Compounding: Q2 2026 Recurring Revenue Market Report
Compounding is Lever 6 Capital’s quarterly market report focused on recurring revenue companies, valuation trends, operating performance, capital markets activity, and the signals that influence enterprise value.
SaaS Valuation Multiples for 2026: What Your Raise or Exit Is Worth
For much of the past decade, recurring revenue was treated less as a business model than a magic spell. Put “subscription” or “SaaS” on the label, grow ARR quickly enough, and capital would do the rest.
That era is over.
The first issue of Compounding, Lever 6 Capital’s quarterly recurring revenue market intelligence report, argues that the great repricing of recurring revenue companies has largely run its course. The compression is complete. The divergence has begun.
The market is no longer asking whether revenue repeats. It is asking whether the business deserves to compound.
In this issue, we examine a 130-company public market universe across six recurring revenue tiers, including core cloud software, infrastructure and security, fintech and payments, marketing technology, healthcare SaaS, and HCM and learning platforms. The headline finding is blunt: median EV/Revenue has fallen to 3.0x, down sharply from a year ago. Yet free cash flow margins have held steady, suggesting investors are not abandoning recurring revenue. They are becoming more discriminating about it.
The distinction matters. A company with recurring invoices is not necessarily a compounding business. True compounders retain customers because the product becomes embedded in how they work. Renewal is not inertia. It is evidence.
This issue also looks at stock-based compensation, a cost often flattered away in non-GAAP presentations. When stock compensation is treated as an economic expense, more than half of the companies that appear to pass the Rule of 40 no longer do. The result is a less generous, but more useful, view of software profitability.
We also introduce the Recurring Revenue Quality Score, a forthcoming disclosure-based framework that will analyze how companies describe recurring revenue, retention, contractual durability, and customer impact in their 10-K filings. The premise is simple: companies with real recurring revenue architecture tend to disclose it with precision. Companies without it often speak in fog.
The implication for founders, investors, and operators is clear. The next cycle will not reward growth alone. It will reward evidence of durable retention, efficient expansion, disciplined compensation, high-quality revenue, and customer impact that withstands budget scrutiny.
Recurring revenue is still powerful. But it is no longer self-explanatory.
FAQs
What revenue multiple can a SaaS company raise or sell at in 2026?
Public recurring revenue companies now trade at a median EV/Revenue of 3.0x, down from 4.7x a year ago. That figure sets the reference point investors and acquirers anchor to. Quality commands a premium above it: companies clearing the Rule of 40 trade well higher, and the sector's most durable names still hold double-digit multiples. (Coverage Universe of 130 US-listed companies. Data: Calcbench, LTM as of May 8, 2026; share price from LSEG Data & Analytics.)
How do investors value recurring revenue businesses now versus the 2021 peak?

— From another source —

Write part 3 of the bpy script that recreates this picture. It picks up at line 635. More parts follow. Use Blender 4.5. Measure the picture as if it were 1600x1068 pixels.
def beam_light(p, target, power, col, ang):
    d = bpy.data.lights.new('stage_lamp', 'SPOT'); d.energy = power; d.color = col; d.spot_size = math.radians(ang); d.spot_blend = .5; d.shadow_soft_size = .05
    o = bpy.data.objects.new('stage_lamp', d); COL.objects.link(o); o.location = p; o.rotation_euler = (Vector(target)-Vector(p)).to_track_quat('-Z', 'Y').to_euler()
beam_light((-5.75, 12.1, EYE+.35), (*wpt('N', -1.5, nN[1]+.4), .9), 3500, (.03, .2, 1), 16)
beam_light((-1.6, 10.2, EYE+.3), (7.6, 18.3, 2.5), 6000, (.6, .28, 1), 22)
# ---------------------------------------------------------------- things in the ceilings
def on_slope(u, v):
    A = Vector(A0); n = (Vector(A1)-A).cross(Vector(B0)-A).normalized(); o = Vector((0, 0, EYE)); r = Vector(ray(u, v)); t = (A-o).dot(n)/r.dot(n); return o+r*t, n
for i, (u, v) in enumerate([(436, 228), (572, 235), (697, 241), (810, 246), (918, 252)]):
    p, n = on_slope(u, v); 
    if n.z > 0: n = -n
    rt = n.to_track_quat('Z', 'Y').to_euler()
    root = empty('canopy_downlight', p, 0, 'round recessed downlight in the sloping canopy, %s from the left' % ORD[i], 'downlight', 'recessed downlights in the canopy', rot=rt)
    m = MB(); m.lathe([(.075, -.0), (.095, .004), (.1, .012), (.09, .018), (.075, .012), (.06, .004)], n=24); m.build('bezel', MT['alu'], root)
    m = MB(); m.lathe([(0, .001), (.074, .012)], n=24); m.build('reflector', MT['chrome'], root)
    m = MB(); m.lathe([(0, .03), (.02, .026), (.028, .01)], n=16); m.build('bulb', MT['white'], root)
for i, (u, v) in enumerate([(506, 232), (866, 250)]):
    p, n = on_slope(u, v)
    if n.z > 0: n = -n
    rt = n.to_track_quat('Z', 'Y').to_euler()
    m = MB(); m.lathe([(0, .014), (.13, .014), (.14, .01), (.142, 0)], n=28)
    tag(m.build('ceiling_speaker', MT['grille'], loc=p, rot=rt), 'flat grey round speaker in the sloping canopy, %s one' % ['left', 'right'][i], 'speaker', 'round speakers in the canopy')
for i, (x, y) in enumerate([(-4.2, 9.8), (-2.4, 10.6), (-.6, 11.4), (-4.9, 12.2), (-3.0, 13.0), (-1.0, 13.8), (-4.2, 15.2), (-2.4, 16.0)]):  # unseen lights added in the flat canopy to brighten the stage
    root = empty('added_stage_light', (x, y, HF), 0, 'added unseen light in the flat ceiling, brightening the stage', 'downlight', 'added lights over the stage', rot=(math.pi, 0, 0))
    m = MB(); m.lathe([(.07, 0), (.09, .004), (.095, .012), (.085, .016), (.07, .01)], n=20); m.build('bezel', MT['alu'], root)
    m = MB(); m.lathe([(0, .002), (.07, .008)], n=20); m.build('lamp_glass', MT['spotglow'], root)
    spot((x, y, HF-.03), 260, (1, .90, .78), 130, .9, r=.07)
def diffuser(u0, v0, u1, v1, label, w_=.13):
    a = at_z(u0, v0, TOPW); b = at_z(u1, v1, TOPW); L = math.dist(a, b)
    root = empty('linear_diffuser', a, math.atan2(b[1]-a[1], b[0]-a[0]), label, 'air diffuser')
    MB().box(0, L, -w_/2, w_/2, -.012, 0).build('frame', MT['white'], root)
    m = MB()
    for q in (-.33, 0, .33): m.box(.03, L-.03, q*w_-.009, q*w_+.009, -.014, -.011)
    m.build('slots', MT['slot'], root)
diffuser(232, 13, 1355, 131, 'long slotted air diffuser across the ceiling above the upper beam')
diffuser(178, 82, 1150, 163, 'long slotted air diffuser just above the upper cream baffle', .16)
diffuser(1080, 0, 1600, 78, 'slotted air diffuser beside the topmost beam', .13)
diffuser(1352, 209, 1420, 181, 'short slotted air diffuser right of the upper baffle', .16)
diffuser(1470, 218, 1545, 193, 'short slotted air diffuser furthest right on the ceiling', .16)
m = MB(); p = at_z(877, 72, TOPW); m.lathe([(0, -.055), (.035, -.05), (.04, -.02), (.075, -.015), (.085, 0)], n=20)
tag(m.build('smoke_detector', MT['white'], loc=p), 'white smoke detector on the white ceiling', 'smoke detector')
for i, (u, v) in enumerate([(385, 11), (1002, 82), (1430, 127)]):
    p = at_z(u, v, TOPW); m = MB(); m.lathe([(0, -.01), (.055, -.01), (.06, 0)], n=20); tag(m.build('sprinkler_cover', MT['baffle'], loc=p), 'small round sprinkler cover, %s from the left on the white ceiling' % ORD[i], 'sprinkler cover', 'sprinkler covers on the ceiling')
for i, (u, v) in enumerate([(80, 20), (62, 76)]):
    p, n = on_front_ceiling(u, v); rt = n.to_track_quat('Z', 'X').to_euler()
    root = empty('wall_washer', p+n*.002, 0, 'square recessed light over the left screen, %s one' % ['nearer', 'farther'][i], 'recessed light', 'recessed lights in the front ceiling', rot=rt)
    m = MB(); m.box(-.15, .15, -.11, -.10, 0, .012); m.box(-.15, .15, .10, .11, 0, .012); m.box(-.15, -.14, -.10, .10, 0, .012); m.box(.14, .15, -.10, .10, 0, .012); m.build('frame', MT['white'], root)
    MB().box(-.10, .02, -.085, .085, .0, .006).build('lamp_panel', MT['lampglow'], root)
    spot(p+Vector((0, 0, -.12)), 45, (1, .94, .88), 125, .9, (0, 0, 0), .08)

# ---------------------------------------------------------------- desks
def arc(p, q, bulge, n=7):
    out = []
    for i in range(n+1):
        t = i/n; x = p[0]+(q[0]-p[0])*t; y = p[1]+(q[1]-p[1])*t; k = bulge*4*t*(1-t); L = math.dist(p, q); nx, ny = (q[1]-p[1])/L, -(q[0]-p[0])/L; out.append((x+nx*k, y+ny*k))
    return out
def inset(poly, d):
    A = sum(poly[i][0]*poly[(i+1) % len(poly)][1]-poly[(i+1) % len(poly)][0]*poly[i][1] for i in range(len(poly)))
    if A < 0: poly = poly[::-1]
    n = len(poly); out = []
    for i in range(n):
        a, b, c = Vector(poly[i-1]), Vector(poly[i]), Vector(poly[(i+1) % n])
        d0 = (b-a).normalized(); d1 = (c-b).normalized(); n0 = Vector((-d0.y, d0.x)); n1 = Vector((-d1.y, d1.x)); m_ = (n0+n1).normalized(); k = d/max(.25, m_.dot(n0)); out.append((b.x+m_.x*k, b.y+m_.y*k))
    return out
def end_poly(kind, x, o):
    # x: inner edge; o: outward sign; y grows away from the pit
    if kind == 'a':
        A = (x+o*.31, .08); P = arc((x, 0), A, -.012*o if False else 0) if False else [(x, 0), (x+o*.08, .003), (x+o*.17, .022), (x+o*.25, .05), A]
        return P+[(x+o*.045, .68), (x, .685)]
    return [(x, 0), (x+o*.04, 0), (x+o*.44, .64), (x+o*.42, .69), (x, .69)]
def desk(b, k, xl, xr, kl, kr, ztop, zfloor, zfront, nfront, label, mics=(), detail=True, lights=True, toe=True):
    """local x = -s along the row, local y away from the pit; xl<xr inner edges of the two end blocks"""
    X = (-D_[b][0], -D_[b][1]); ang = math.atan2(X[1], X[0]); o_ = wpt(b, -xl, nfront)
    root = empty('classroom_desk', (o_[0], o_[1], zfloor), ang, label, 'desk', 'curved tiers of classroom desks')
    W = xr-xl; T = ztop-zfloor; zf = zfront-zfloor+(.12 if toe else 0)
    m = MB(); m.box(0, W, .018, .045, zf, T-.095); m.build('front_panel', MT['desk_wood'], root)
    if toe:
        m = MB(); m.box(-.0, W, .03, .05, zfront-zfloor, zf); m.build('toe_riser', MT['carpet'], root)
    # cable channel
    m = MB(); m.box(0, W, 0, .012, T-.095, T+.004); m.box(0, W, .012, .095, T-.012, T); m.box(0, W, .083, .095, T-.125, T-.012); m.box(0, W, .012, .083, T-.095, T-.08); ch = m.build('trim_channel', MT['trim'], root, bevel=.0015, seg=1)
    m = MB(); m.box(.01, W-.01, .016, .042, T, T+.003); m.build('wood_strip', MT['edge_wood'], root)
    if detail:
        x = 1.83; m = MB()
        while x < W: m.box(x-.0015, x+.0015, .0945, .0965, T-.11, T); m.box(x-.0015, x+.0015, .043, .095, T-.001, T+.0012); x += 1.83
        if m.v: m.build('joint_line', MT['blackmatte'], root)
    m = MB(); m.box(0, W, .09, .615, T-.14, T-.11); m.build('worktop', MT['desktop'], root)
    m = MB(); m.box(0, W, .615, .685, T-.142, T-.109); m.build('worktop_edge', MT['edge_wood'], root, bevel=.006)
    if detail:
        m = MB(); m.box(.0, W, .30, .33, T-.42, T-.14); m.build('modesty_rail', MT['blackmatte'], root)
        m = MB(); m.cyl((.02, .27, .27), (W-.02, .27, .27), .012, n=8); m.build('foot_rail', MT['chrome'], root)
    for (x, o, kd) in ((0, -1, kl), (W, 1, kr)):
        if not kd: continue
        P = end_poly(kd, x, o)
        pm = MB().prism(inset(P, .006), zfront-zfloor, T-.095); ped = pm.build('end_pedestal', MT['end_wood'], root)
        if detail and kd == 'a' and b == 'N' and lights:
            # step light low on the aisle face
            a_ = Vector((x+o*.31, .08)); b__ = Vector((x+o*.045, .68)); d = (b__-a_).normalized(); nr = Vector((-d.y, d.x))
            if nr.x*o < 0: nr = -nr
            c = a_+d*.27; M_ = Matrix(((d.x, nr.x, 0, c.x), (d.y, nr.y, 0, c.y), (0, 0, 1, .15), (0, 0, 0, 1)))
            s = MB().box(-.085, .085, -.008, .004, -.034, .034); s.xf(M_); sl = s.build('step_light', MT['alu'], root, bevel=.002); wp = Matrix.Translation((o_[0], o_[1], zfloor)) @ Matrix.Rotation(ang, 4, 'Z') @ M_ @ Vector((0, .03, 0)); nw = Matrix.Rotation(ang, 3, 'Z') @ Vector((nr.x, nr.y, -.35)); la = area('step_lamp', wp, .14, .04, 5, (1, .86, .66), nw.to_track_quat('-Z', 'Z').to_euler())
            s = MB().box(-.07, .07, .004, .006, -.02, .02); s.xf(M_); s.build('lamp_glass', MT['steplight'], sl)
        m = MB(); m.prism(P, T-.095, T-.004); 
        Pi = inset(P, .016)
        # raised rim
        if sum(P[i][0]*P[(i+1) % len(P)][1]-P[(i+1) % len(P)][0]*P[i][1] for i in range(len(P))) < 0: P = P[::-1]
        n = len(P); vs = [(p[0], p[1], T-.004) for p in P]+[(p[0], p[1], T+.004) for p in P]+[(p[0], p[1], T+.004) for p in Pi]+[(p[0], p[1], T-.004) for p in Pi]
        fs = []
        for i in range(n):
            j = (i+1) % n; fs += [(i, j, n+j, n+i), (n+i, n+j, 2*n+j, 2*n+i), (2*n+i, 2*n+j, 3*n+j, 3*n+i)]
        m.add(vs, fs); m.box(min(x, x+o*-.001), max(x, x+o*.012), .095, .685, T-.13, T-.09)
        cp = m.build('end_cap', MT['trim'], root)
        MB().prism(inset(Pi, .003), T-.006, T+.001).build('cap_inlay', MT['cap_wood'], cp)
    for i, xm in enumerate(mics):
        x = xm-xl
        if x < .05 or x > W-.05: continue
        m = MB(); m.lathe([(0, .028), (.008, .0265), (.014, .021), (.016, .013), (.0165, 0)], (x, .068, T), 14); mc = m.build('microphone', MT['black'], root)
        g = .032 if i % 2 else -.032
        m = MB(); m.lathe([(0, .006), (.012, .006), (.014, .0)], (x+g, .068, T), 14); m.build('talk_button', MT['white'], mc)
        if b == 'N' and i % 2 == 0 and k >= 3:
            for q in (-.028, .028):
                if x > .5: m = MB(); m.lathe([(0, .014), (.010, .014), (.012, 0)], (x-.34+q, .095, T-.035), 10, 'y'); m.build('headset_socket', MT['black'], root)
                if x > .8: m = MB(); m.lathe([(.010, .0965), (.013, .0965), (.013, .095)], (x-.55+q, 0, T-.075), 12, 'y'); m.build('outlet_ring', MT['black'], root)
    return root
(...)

The repricing is largely complete. Median EV/Revenue fell 35% over three years, and most of that move happened in the last twelve months. At the 2021 peak, the best-regarded names traded at 20x to 30x revenue. Those multiples are gone. The market is no longer paying for growth alone. It is paying for evidence that the revenue compounds.
What is a good Rule of 40 score, and how many SaaS companies actually pass it?
The Rule of 40 holds: revenue growth plus free cash flow margin should clear 40%. Only 37% of the Coverage Universe passes it (48 of 130 companies), and the median score is 35%. Clearing the threshold puts a company in the top third of the public market and is the single clearest signal a founder can show an investor.
Does stock-based compensation change what my company is really worth?
Yes, and most presentations hide it. The standard Rule of 40 treats stock compensation as if it costs nothing. Count it as the real expense it is, and the number of passing companies falls from 48 to 20: a 58% reduction. The typical company pays 11.3% of revenue in equity. Buyers increasingly underwrite the adjusted figure, so founders should know their number before a diligence team computes it for them.
Is 2026 a good time to sell a SaaS company?
The multiple environment is below the last cycle, but the discount is not uniform. Capital is rewarding durable retention and real cash generation, and penalizing growth that only looked efficient when capital was cheap. A company with strong net revenue retention and positive free cash flow can transact at a premium to the 3.0x median. A growth-only story cannot. The question is no longer whether multiples recover. It is whether your business has earned the one it wants.